WRITTEN EXERCISE → Copy every line of the data that contains the string "script".

## Begin DATA ENTRIES

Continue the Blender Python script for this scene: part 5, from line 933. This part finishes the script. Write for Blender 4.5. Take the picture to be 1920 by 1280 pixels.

## End DATA ENTRIES
## Begin DATA ENTRIES

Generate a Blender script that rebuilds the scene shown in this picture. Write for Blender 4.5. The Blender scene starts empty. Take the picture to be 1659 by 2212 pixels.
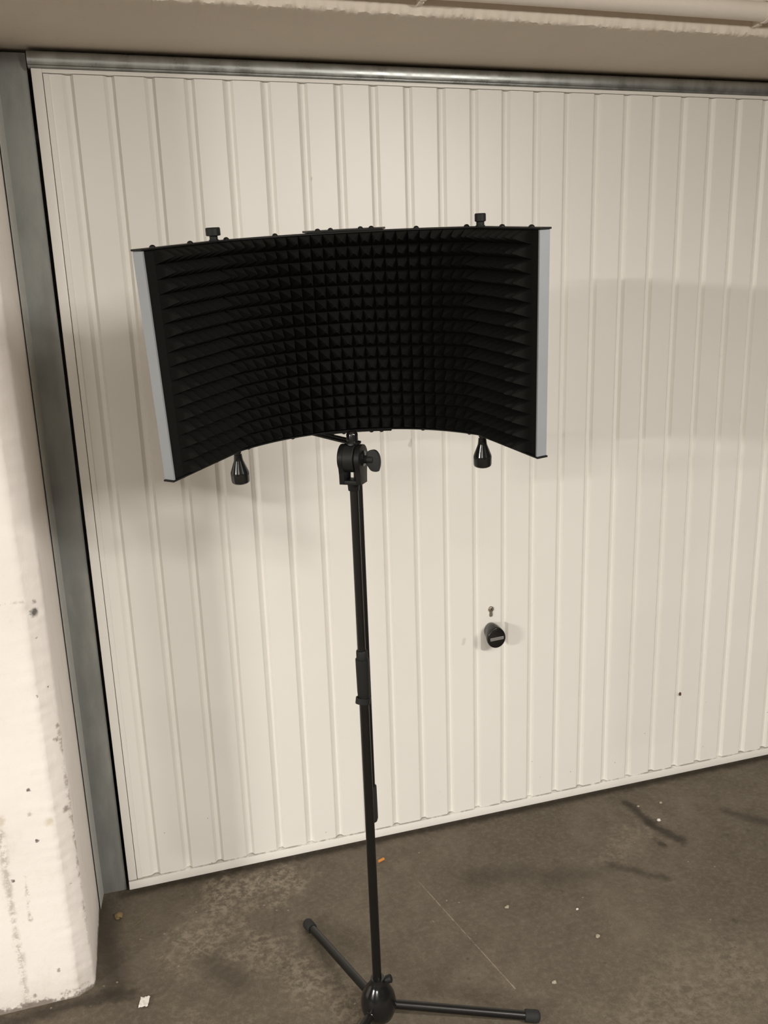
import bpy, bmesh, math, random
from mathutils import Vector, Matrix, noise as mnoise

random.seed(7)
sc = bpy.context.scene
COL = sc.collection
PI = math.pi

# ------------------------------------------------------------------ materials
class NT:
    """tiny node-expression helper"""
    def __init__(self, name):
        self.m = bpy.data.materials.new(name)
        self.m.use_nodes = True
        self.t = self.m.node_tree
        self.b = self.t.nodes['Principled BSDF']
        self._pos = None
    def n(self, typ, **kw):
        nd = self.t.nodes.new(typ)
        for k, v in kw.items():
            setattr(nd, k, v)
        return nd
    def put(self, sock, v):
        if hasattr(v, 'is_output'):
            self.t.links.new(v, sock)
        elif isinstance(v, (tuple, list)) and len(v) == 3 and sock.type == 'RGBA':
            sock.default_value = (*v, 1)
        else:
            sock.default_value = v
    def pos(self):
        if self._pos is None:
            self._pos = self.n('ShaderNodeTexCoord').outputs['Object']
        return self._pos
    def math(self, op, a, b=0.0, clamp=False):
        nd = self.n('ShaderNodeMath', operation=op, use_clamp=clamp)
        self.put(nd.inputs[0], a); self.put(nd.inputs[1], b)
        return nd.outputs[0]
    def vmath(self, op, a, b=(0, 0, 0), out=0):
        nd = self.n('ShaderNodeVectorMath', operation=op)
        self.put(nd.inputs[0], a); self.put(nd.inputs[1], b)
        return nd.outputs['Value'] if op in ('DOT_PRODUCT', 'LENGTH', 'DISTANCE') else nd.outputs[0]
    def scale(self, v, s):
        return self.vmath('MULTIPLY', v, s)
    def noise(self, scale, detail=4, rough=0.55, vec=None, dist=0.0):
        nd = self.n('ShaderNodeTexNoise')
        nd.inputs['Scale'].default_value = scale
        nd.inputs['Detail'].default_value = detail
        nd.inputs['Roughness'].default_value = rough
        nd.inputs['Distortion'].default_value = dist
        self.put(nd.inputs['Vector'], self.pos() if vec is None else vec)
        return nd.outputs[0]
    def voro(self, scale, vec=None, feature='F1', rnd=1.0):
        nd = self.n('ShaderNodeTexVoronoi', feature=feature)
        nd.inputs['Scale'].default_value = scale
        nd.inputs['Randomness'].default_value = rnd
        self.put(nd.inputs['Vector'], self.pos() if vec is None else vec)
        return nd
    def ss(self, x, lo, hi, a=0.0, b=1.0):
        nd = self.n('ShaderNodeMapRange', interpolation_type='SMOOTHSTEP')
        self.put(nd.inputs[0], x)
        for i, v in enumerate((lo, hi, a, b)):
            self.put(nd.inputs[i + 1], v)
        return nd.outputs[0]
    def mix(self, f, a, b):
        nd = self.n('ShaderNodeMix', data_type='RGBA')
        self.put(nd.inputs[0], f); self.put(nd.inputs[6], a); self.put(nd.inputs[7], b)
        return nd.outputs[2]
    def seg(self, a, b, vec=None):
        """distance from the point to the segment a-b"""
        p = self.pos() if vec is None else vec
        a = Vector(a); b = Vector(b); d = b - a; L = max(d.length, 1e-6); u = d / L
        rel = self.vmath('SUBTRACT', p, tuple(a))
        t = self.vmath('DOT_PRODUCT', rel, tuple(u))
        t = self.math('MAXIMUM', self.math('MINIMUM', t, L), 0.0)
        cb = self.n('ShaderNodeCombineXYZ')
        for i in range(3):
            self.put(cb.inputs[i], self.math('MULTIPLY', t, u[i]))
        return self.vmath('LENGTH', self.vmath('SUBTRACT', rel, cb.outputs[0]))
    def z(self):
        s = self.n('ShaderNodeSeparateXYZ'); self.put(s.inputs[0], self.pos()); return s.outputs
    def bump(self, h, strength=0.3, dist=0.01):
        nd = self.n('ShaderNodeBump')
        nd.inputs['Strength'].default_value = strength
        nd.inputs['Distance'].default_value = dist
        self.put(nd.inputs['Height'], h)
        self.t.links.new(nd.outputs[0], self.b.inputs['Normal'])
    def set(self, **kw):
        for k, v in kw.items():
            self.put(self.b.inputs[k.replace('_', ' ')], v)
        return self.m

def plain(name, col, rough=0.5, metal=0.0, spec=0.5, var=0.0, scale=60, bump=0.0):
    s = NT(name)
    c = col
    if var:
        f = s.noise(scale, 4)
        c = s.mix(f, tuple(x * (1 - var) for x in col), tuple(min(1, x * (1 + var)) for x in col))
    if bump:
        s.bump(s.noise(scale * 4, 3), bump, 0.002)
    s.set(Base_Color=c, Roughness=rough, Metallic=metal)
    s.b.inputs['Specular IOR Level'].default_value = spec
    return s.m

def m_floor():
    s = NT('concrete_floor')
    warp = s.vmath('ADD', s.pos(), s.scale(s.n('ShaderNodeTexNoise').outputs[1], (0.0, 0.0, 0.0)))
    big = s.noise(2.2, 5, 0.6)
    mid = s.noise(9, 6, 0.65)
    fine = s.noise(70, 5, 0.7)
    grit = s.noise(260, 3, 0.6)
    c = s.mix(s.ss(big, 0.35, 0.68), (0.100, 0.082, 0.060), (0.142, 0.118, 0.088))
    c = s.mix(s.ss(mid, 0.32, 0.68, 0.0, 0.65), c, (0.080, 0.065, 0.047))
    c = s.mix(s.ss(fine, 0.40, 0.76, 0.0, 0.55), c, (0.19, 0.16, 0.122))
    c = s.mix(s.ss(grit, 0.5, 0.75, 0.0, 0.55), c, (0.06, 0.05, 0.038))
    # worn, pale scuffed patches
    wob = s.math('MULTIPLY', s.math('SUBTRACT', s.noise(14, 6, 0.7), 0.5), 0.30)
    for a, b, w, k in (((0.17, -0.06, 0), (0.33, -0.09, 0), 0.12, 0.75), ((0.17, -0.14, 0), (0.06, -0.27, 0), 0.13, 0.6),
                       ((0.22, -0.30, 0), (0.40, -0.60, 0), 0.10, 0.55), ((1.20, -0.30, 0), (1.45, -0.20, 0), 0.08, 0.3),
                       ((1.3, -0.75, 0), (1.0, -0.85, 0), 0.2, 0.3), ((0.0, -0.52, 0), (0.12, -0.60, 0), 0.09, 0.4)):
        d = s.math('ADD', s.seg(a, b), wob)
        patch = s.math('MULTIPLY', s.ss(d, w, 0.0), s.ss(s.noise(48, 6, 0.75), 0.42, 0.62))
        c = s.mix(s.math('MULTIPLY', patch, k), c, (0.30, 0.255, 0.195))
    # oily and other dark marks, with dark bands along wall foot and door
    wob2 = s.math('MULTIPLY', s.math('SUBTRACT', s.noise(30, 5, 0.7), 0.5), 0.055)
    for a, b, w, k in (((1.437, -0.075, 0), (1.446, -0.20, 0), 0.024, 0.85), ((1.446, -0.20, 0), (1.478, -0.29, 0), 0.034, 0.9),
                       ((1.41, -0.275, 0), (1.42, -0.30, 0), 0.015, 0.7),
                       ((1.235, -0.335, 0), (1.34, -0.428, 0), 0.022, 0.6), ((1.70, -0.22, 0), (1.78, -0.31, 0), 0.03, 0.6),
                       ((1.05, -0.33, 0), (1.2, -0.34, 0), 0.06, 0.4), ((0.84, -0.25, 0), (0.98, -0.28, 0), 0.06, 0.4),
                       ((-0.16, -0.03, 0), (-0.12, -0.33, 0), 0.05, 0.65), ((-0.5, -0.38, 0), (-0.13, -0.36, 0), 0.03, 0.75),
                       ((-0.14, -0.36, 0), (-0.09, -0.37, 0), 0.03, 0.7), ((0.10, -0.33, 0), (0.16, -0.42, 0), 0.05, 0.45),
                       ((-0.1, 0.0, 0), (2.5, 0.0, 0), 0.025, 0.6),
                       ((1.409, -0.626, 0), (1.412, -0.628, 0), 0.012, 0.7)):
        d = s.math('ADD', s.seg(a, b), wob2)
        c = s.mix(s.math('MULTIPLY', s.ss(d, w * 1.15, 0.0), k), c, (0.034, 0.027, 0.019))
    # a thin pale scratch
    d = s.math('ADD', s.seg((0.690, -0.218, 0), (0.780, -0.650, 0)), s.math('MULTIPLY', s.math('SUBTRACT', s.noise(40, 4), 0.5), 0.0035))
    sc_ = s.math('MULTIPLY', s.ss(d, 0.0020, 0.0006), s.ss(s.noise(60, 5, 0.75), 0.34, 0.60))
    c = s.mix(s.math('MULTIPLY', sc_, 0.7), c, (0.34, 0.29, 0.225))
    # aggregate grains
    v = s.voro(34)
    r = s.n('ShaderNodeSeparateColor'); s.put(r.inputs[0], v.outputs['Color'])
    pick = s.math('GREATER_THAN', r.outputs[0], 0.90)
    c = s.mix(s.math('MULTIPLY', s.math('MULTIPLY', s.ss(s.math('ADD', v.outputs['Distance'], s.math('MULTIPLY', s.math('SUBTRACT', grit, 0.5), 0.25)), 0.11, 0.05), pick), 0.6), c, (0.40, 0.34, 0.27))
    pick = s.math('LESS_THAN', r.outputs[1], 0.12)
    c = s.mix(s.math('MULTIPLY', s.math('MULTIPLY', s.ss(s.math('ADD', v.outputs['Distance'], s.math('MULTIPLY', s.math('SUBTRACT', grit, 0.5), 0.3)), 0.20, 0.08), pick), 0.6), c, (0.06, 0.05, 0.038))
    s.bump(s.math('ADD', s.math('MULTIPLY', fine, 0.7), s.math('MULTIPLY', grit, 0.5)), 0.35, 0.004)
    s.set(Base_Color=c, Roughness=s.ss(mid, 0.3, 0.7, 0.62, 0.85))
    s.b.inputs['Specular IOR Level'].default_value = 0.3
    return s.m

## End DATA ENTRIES

WRITTEN RESPONSE →
Continue the Blender Python script for this scene: part 5, from line 933. This part finishes the script. Write for Blender 4.5. Take the picture to be 1920 by 1280 pixels.
Generate a Blender script that rebuilds the scene shown in this picture. Write for Blender 4.5. The Blender scene starts empty. Take the picture to be 1659 by 2212 pixels.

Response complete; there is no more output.